Nuestras hijas desde la salida nos llamaban tratando de indicarnos el camino, guiándonos hasta ellas, como en la vida… Escuchamos sus recomendaciones y encontramos la salida y el puente sobre el estanque transparente. Los cuatro juntos nos reímos, sacamos fotos, y volvimos a entrar para hacer el camino inverso y encontrar la entrada… Ya mucho más fácilmente.
Estar en lugares así es como entrar dentro de un cuadro. La total inmensidad tan limpia coloreada de azul, verde en todos sus tonos y amarillo envuelven a quienes como pequeños seres entran allí pidiendo permiso a la perfección para irrumpir en ella.
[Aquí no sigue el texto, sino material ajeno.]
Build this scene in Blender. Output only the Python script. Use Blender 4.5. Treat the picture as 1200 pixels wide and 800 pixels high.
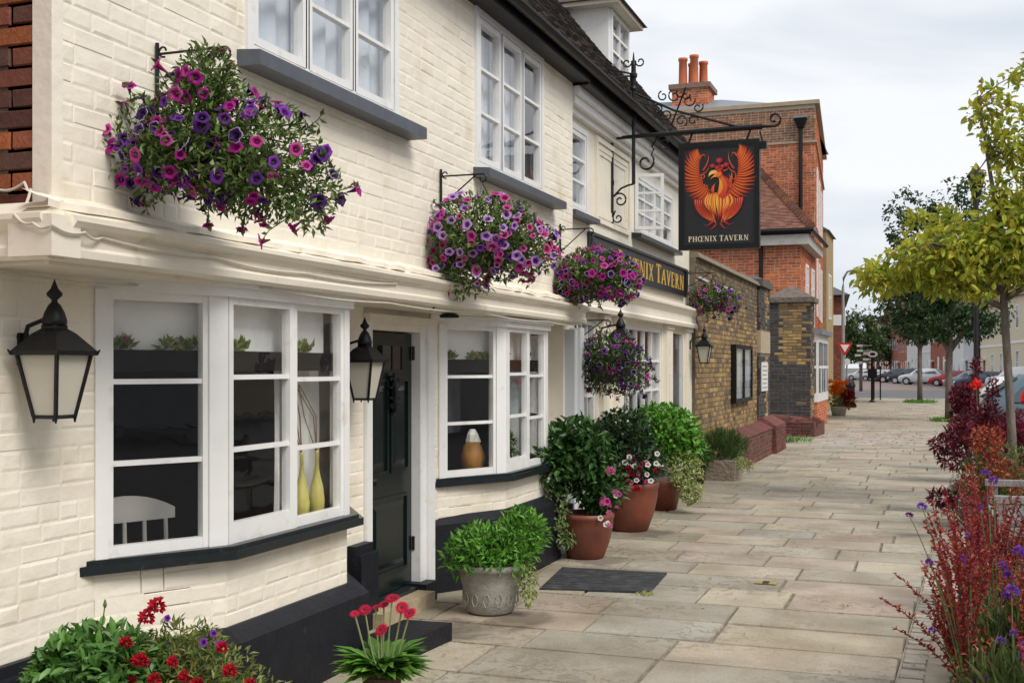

Y me dí cuenta que tal cual, así es la vida, como ese laberinto, donde todos se pierden, no importa si ven o no, buscan, recorren caminos, guían y son guiados, algunos encuentran la salida pronto, otros tardan más, pero al final, con calma, escuchando la voz de quienes nos aman, sean nuestros padres o nuestros hijos, llegamos al paraíso.
Los miedos y las culpas no nos llevan a ningún lugar, cuando nos aceptamos y entendemos que todos nos necesitamos y que no hay nadie mejor que nuestros propios hijos, que tienen incorporado naturalmente nuestra situación, para guiarnos, podemos encontrar la salida a cualquier laberinto, aún sin ver.